**Set exercise**
All the data below goes into the copy word for word, but the pictures don't.

**Input for this task**
● ● ● ● ● ● ●

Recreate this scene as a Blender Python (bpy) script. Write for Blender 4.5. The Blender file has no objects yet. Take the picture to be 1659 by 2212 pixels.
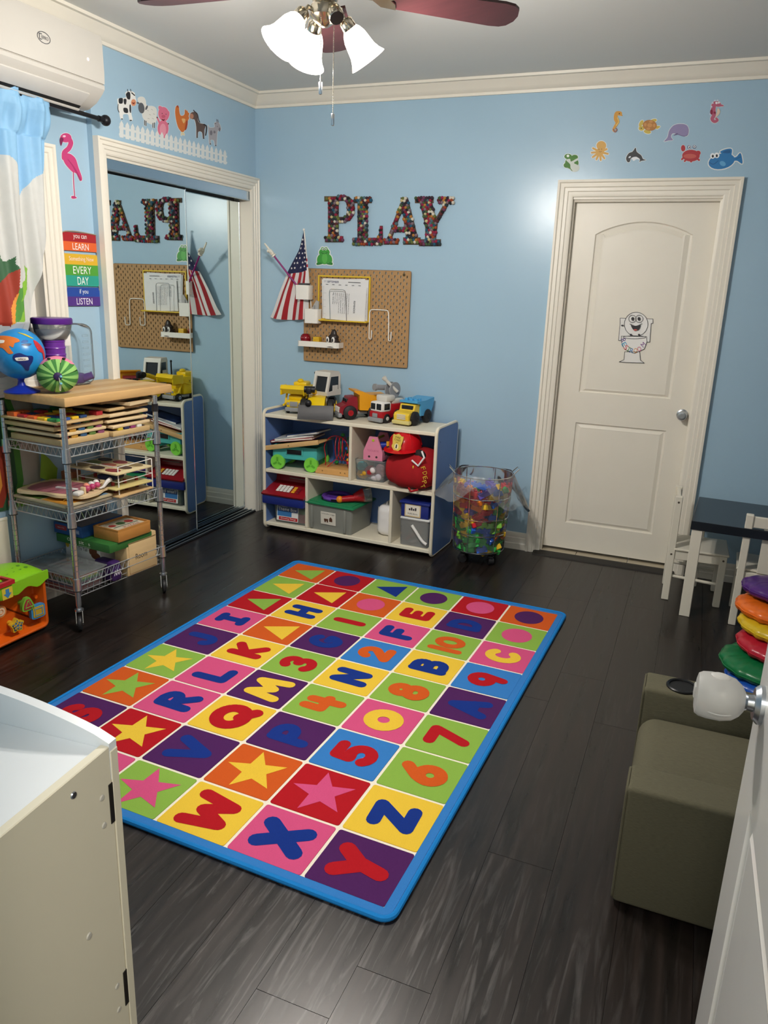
import bpy, bmesh, math, random
from mathutils import Matrix, Vector, Euler
random.seed(7)
SC = bpy.context.scene
COL = SC.collection
PI = math.pi

# ---------------------------------------------------------------- camera
CAM_LOC = Vector((2.77831954, -4.56110714, 1.54369042))
CAM_ROT = Euler((1.28664050, -0.0337986809, 0.389533677), 'XYZ')
F_PX, IW, IH = 1654.86933, 1659.0, 2212.0
cam = bpy.data.cameras.new('camera')
cam.sensor_fit = 'VERTICAL'
cam.sensor_height = 36.0
cam.lens = 36.0 * F_PX / IH
cam.clip_start = 0.02
camo = bpy.data.objects.new('camera', cam)
camo.location, camo.rotation_euler = CAM_LOC, CAM_ROT
COL.objects.link(camo)
SC.camera = camo
_RM = CAM_ROT.to_matrix()

# ---------------------------------------------------------------- world, exposure
w = bpy.data.worlds.new('world')
SC.world = w
w.use_nodes = True
w.node_tree.nodes['Background'].inputs[0].default_value = (0.9, 0.93, 1.0, 1)
w.node_tree.nodes['Background'].inputs[1].default_value = 0.15
SC.view_settings.view_transform = 'Standard'
SC.view_settings.look = 'None'
SC.view_settings.gamma = 1.0
SC.view_settings.use_curve_mapping = False
SC.view_settings.exposure = 0.0
SC.cycles.use_denoising = True
SC.cycles.max_bounces = 10
SC.cycles.diffuse_bounces = 5
SC.cycles.glossy_bounces = 5
SC.cycles.transmission_bounces = 8
SC.cycles.transparent_max_bounces = 16
SC.cycles.sample_clamp_indirect = 6.0
LAMP_W = 43.0          # watts of each fan bulb
SHADE_E = 7.0         # glow of the glass shades
# unseen fill light added behind the camera to brighten the foreground
hl = bpy.data.lights.new('added_hall_fill', 'AREA')
hl.shape = 'RECTANGLE'
hl.size, hl.size_y, hl.energy = 0.6, 0.6, 52.0
hl.color = (1.0, 0.97, 0.92)
hlo = bpy.data.objects.new('added_hall_fill', hl)
hlo.location = (2.95, -5.2, 2.50)
COL.objects.link(hlo)


# ---------------------------------------------------------------- helpers
def unp(axis, val, u, v):
    """point of the plane axis = val that the photograph shows at pixel (u, v)"""
    d = _RM @ Vector(((u - IW / 2) / F_PX, -(v - IH / 2) / F_PX, -1.0))
    return CAM_LOC + d * ((val - CAM_LOC[axis]) / d[axis])


def unpf(T, u, v):
    """the same for the plane of frame T; gives the plane's own two coordinates"""
    I = T.inverted()
    d = I.to_3x3() @ (_RM @ Vector(((u - IW / 2) / F_PX, -(v - IH / 2) / F_PX, -1.0)))
    o = I @ CAM_LOC
    q = o - d * (o.z / d.z)
    return q.x, q.y


def at_column(z, u, x):
    """point at height z with world x, in image column u"""
    lo, hi = 800.0, 1100.0
    for _ in range(50):
        m_ = (lo + hi) / 2
        if unp(2, z, u, m_).x < x:
            lo = m_
        else:
            hi = m_
    return unp(2, z, u, m_)


def lin(h):
    h = h.lstrip('#')
    r = [int(h[i:i + 2], 16) / 255 for i in (0, 2, 4)]
    return tuple(c / 12.92 if c <= 0.04045 else ((c + 0.055) / 1.055) ** 2.4 for c in r) + (1.0,)


_mats = {}


def M(col, rough=0.45, metal=0.0, var=0.06, vs=12.0, bump=0.0, bs=60.0, stretch=None, trans=0.0, ior=1.45,
      emit=0.0, alpha=1.0, coat=0.0, key=None, spec=0.5):
    """procedural principled material, colour broken up by noise"""
    k = (col, rough, metal, var, vs, bump, bs, stretch, trans, ior, emit, alpha, coat, spec)
    if k in _mats:
        return _mats[k]
    m = bpy.data.materials.new('mat_' + (key or col.strip('#')))
    m.use_nodes = True
    nt = m.node_tree
    p = nt.nodes['Principled BSDF']
    c = lin(col)
    p.inputs['Base Color'].default_value = c
    p.inputs['Roughness'].default_value = rough
    p.inputs['Metallic'].default_value = metal
    p.inputs['IOR'].default_value = ior
    p.inputs['Specular IOR Level'].default_value = spec
    if trans:
        p.inputs['Transmission Weight'].default_value = trans
    if coat:
        p.inputs['Coat Weight'].default_value = coat
    if alpha < 1:
        p.inputs['Alpha'].default_value = alpha
    if emit:
        p.inputs['Emission Color'].default_value = c
        p.inputs['Emission Strength'].default_value = emit
    m.diffuse_color = c
    if var or bump:
        tc = nt.nodes.new('ShaderNodeTexCoord')
        mp = nt.nodes.new('ShaderNodeMapping')
        nt.links.new(tc.outputs['Object'], mp.inputs['Vector'])
        if stretch:
            mp.inputs['Scale'].default_value = stretch
    if var:
        n = nt.nodes.new('ShaderNodeTexNoise')
        n.inputs['Scale'].default_value = vs
        n.inputs['Detail'].default_value = 4
        nt.links.new(mp.outputs[0], n.inputs['Vector'])
        r = nt.nodes.new('ShaderNodeMix')
        r.data_type = 'RGBA'
        r.inputs[6].default_value = tuple(x * (1 - var) for x in c[:3]) + (1,)
        r.inputs[7].default_value = tuple(min(1, x * (1 + var)) for x in c[:3]) + (1,)
        nt.links.new(n.outputs['Fac'], r.inputs[0])
        nt.links.new(r.outputs[2], p.inputs['Base Color'])
    if bump:
        n2 = nt.nodes.new('ShaderNodeTexNoise')
        n2.inputs['Scale'].default_value = bs
        n2.inputs['Detail'].default_value = 3
        nt.links.new(mp.outputs[0], n2.inputs['Vector'])
        b = nt.nodes.new('ShaderNodeBump')
        b.inputs['Strength'].default_value = bump
        b.inputs['Distance'].default_value = 0.002
        nt.links.new(n2.outputs['Fac'], b.inputs['Height'])
        nt.links.new(b.outputs[0], p.inputs['Normal'])
    _mats[k] = m
    return m


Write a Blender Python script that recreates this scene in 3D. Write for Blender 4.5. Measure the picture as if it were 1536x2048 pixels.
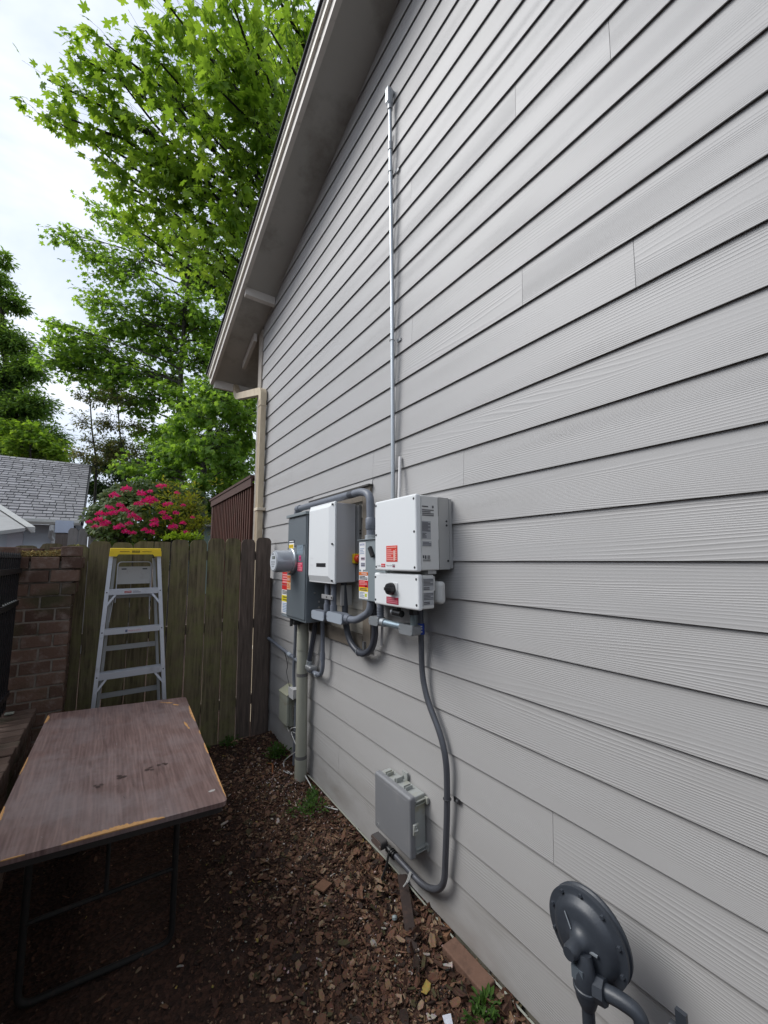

● ● ● ● ● ● ●

**Correct output**
Recreate this scene as a Blender Python (bpy) script. Write for Blender 4.5. The Blender file has no objects yet. Take the picture to be 1659 by 2212 pixels.
import bpy, bmesh, math, random
from mathutils import Matrix, Vector, Euler
random.seed(7)
SC = bpy.context.scene
COL = SC.collection
PI = math.pi

# ---------------------------------------------------------------- camera
CAM_LOC = Vector((2.77831954, -4.56110714, 1.54369042))
CAM_ROT = Euler((1.28664050, -0.0337986809, 0.389533677), 'XYZ')
F_PX, IW, IH = 1654.86933, 1659.0, 2212.0
cam = bpy.data.cameras.new('camera')
cam.sensor_fit = 'VERTICAL'
cam.sensor_height = 36.0
cam.lens = 36.0 * F_PX / IH
cam.clip_start = 0.02
camo = bpy.data.objects.new('camera', cam)
camo.location, camo.rotation_euler = CAM_LOC, CAM_ROT
COL.objects.link(camo)
SC.camera = camo
_RM = CAM_ROT.to_matrix()

# ---------------------------------------------------------------- world, exposure
w = bpy.data.worlds.new('world')
SC.world = w
w.use_nodes = True
w.node_tree.nodes['Background'].inputs[0].default_value = (0.9, 0.93, 1.0, 1)
w.node_tree.nodes['Background'].inputs[1].default_value = 0.15
SC.view_settings.view_transform = 'Standard'
SC.view_settings.look = 'None'
SC.view_settings.gamma = 1.0
SC.view_settings.use_curve_mapping = False
SC.view_settings.exposure = 0.0
SC.cycles.use_denoising = True
SC.cycles.max_bounces = 10
SC.cycles.diffuse_bounces = 5
SC.cycles.glossy_bounces = 5
SC.cycles.transmission_bounces = 8
SC.cycles.transparent_max_bounces = 16
SC.cycles.sample_clamp_indirect = 6.0
LAMP_W = 43.0          # watts of each fan bulb
SHADE_E = 7.0         # glow of the glass shades
# unseen fill light added behind the camera to brighten the foreground
hl = bpy.data.lights.new('added_hall_fill', 'AREA')
hl.shape = 'RECTANGLE'
hl.size, hl.size_y, hl.energy = 0.6, 0.6, 52.0
hl.color = (1.0, 0.97, 0.92)
hlo = bpy.data.objects.new('added_hall_fill', hl)
hlo.location = (2.95, -5.2, 2.50)
COL.objects.link(hlo)


# ---------------------------------------------------------------- helpers
def unp(axis, val, u, v):
    """point of the plane axis = val that the photograph shows at pixel (u, v)"""
    d = _RM @ Vector(((u - IW / 2) / F_PX, -(v - IH / 2) / F_PX, -1.0))
    return CAM_LOC + d * ((val - CAM_LOC[axis]) / d[axis])


def unpf(T, u, v):
    """the same for the plane of frame T; gives the plane's own two coordinates"""
    I = T.inverted()
    d = I.to_3x3() @ (_RM @ Vector(((u - IW / 2) / F_PX, -(v - IH / 2) / F_PX, -1.0)))
    o = I @ CAM_LOC
    q = o - d * (o.z / d.z)
    return q.x, q.y


def at_column(z, u, x):
    """point at height z with world x, in image column u"""
    lo, hi = 800.0, 1100.0
    for _ in range(50):
        m_ = (lo + hi) / 2
        if unp(2, z, u, m_).x < x:
            lo = m_
        else:
            hi = m_
    return unp(2, z, u, m_)


def lin(h):
    h = h.lstrip('#')
    r = [int(h[i:i + 2], 16) / 255 for i in (0, 2, 4)]
    return tuple(c / 12.92 if c <= 0.04045 else ((c + 0.055) / 1.055) ** 2.4 for c in r) + (1.0,)


_mats = {}


def M(col, rough=0.45, metal=0.0, var=0.06, vs=12.0, bump=0.0, bs=60.0, stretch=None, trans=0.0, ior=1.45,
      emit=0.0, alpha=1.0, coat=0.0, key=None, spec=0.5):
    """procedural principled material, colour broken up by noise"""
    k = (col, rough, metal, var, vs, bump, bs, stretch, trans, ior, emit, alpha, coat, spec)
    if k in _mats:
        return _mats[k]
    m = bpy.data.materials.new('mat_' + (key or col.strip('#')))
    m.use_nodes = True
    nt = m.node_tree
    p = nt.nodes['Principled BSDF']
    c = lin(col)
    p.inputs['Base Color'].default_value = c
    p.inputs['Roughness'].default_value = rough
    p.inputs['Metallic'].default_value = metal
    p.inputs['IOR'].default_value = ior
    p.inputs['Specular IOR Level'].default_value = spec
    if trans:
        p.inputs['Transmission Weight'].default_value = trans
    if coat:
        p.inputs['Coat Weight'].default_value = coat
    if alpha < 1:
        p.inputs['Alpha'].default_value = alpha
    if emit:
        p.inputs['Emission Color'].default_value = c
        p.inputs['Emission Strength'].default_value = emit
    m.diffuse_color = c
    if var or bump:
        tc = nt.nodes.new('ShaderNodeTexCoord')
        mp = nt.nodes.new('ShaderNodeMapping')
        nt.links.new(tc.outputs['Object'], mp.inputs['Vector'])
        if stretch:
            mp.inputs['Scale'].default_value = stretch
    if var:
        n = nt.nodes.new('ShaderNodeTexNoise')
        n.inputs['Scale'].default_value = vs
        n.inputs['Detail'].default_value = 4
        nt.links.new(mp.outputs[0], n.inputs['Vector'])
        r = nt.nodes.new('ShaderNodeMix')
        r.data_type = 'RGBA'
        r.inputs[6].default_value = tuple(x * (1 - var) for x in c[:3]) + (1,)
        r.inputs[7].default_value = tuple(min(1, x * (1 + var)) for x in c[:3]) + (1,)
        nt.links.new(n.outputs['Fac'], r.inputs[0])
        nt.links.new(r.outputs[2], p.inputs['Base Color'])
    if bump:
        n2 = nt.nodes.new('ShaderNodeTexNoise')
        n2.inputs['Scale'].default_value = bs
        n2.inputs['Detail'].default_value = 3
        nt.links.new(mp.outputs[0], n2.inputs['Vector'])
        b = nt.nodes.new('ShaderNodeBump')
        b.inputs['Strength'].default_value = bump
        b.inputs['Distance'].default_value = 0.002
        nt.links.new(n2.outputs['Fac'], b.inputs['Height'])
        nt.links.new(b.outputs[0], p.inputs['Normal'])
    _mats[k] = m
    return m


Write a Blender Python script that recreates this scene in 3D. Write for Blender 4.5. Measure the picture as if it were 1536x2048 pixels.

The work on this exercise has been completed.